|
|
|
|
|
by rodary
1159 days ago
|
|
> This sound is an ‘affricate’, meaning that it’s pronounced by starting with a /t/ and releasing it with the tongue so that it finishes with a /ɕ/ sound. I don't agree. I don't start with a /t/ when I'm about to say any Russian word that starts with ч (ch). The tongue is in a different place altogether. With т, the tongue is closer to teeth than when I start with ч (ch). This should be true for all since we're talking about more or less the same sound – ч and /ch/. Of course for French and English speakers /ch/ represents two different sounds. |
|
That dental stop might or might not be exactly the same sound as any of those that are written with Russian <т> or English <t> (which, per Wikipedia, are themselves slightly different in place of articulation). English-speakers might be misled into thinking the <ч> is a familiar English sound if it's transcribed as [t͡ʃ]; Russian Wikipedia, for example, suggests it's actually [t̠̪͡ʲɕ̪] (different in three different respects from [t͡ʃ]!).

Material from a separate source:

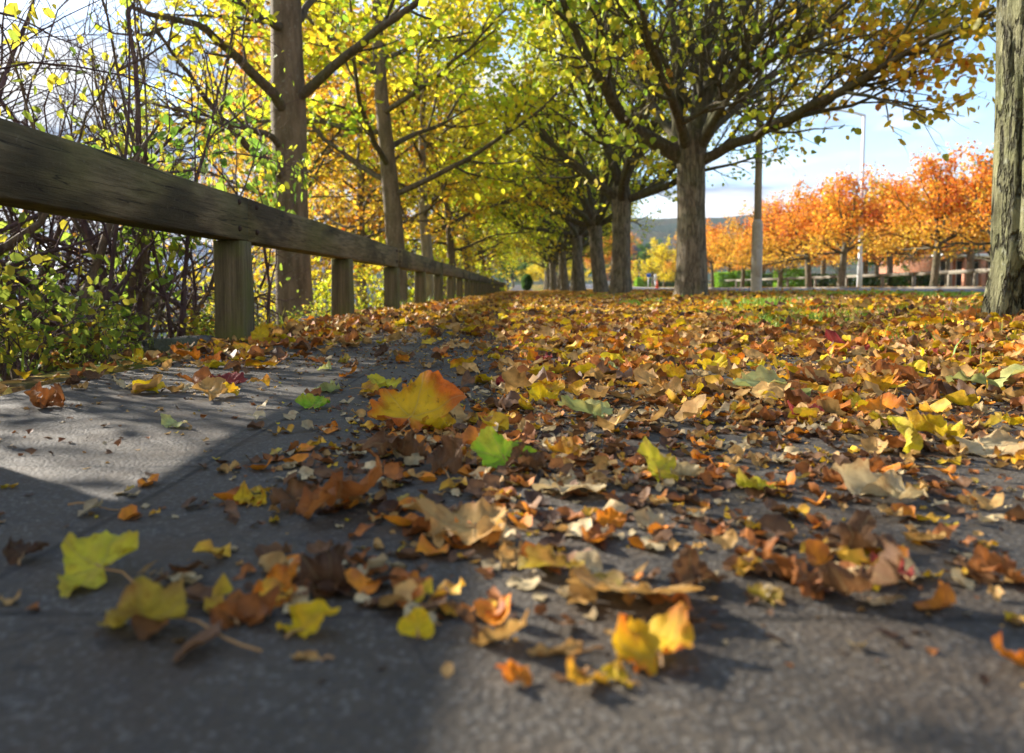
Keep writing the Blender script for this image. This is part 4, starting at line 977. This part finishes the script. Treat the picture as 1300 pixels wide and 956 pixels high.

But /t/ is also the closest we can probably get in English to what may be actually be, say, [t̪ʲ], even though it does have a slightly different place of articulation.
I think it would be fair to say, considering evidence from both English and Russian Wikipedias, that the Russian <ч> does start with a "t-like" sound from the English perspective, yet that sound is at least not precisely identical to that written with English <t>.